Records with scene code
<<<<

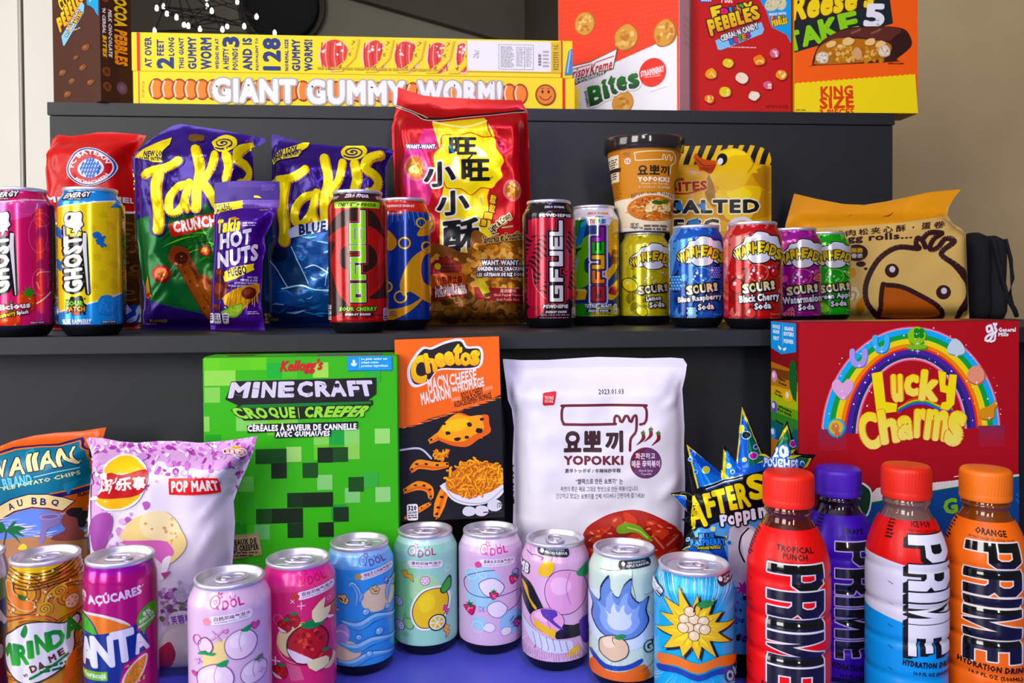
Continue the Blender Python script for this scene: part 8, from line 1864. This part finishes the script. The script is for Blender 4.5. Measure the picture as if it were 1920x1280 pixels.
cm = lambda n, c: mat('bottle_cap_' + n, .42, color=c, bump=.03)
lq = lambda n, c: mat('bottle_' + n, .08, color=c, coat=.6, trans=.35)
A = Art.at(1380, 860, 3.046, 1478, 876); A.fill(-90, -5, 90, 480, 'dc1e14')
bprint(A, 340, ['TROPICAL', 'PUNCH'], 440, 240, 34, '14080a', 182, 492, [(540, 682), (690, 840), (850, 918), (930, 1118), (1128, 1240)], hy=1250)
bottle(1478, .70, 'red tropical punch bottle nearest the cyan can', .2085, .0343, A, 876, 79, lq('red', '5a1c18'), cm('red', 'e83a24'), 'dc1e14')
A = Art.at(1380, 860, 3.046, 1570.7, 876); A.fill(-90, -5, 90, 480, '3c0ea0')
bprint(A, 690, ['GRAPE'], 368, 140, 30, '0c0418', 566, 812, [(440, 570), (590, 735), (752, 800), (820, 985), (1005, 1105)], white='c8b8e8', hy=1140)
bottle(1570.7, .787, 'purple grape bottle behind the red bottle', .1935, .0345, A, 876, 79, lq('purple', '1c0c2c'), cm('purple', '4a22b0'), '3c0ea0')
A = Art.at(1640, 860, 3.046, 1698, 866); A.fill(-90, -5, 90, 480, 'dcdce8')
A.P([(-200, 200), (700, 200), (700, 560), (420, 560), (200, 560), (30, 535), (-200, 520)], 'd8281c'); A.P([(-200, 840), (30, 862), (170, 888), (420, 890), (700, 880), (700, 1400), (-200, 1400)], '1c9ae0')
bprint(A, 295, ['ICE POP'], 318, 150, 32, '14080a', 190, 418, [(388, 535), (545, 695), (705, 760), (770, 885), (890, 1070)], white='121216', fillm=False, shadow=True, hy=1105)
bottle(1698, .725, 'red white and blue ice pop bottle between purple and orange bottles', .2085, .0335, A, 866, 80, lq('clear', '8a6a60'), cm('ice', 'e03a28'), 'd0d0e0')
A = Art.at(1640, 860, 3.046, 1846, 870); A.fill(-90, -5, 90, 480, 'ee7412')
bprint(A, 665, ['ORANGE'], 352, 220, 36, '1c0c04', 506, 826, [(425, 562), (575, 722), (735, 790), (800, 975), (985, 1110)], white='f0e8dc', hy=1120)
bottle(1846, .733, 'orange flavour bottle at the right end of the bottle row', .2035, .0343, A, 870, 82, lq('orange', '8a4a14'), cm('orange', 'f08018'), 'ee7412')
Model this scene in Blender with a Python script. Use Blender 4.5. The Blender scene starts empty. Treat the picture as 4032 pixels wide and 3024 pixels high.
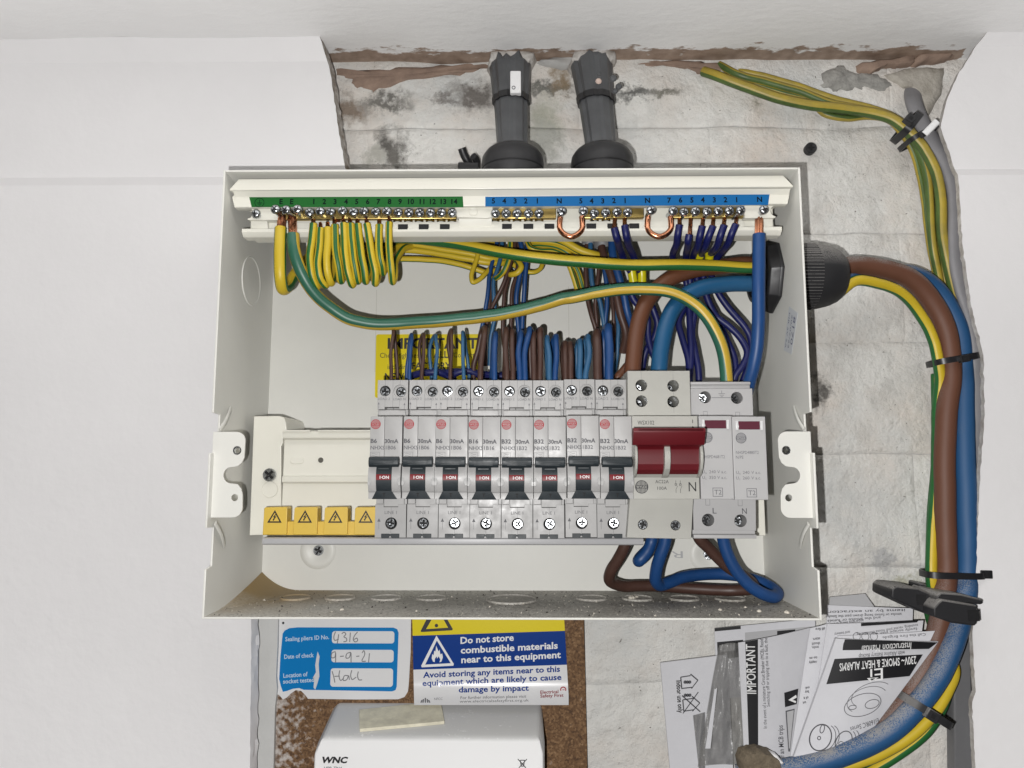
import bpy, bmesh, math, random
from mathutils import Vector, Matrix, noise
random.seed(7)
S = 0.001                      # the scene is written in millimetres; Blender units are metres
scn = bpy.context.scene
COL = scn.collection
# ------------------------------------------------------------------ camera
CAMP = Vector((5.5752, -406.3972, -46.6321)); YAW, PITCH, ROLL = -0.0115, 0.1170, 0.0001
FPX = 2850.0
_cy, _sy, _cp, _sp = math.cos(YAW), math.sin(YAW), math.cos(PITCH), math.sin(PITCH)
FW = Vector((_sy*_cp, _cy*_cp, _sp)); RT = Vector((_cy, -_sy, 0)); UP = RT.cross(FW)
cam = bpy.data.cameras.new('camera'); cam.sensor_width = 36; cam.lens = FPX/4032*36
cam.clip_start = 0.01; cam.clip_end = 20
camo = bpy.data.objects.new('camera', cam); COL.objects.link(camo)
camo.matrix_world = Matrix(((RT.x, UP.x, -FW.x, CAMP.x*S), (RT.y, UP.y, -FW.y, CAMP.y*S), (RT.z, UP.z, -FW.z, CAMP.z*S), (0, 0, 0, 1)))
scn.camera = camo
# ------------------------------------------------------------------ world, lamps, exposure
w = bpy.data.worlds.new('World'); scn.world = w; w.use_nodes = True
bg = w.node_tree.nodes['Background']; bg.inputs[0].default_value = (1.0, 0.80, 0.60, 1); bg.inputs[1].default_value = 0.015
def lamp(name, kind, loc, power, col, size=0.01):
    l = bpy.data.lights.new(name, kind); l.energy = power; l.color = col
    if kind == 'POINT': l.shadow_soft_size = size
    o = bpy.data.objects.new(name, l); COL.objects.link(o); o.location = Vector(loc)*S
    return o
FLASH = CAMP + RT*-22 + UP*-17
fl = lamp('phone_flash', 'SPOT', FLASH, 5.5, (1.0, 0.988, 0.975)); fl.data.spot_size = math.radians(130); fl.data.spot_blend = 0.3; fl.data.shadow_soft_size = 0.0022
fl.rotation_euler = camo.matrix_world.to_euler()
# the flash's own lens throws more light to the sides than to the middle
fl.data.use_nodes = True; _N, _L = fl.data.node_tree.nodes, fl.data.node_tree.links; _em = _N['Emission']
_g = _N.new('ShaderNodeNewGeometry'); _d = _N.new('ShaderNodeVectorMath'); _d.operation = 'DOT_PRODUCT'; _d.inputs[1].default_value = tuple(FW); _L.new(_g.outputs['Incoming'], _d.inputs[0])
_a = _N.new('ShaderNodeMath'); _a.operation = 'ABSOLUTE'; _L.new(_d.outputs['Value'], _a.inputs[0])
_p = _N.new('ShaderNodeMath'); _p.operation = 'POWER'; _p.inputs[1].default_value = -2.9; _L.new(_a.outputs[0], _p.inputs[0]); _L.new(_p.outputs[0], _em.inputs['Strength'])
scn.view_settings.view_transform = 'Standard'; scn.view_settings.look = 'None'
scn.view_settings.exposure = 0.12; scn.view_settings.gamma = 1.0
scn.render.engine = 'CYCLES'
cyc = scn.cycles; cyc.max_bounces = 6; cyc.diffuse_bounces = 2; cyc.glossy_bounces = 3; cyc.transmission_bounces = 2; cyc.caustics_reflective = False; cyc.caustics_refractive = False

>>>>

* Problem to solve
Pick out the lines containing the string "Python" and show them.

* Solution to this task
Continue the Blender Python script for this scene: part 8, from line 1864. This part finishes the script. The script is for Blender 4.5. Measure the picture as if it were 1920x1280 pixels.
Model this scene in Blender with a Python script. Use Blender 4.5. The Blender scene starts empty. Treat the picture as 4032 pixels wide and 3024 pixels high.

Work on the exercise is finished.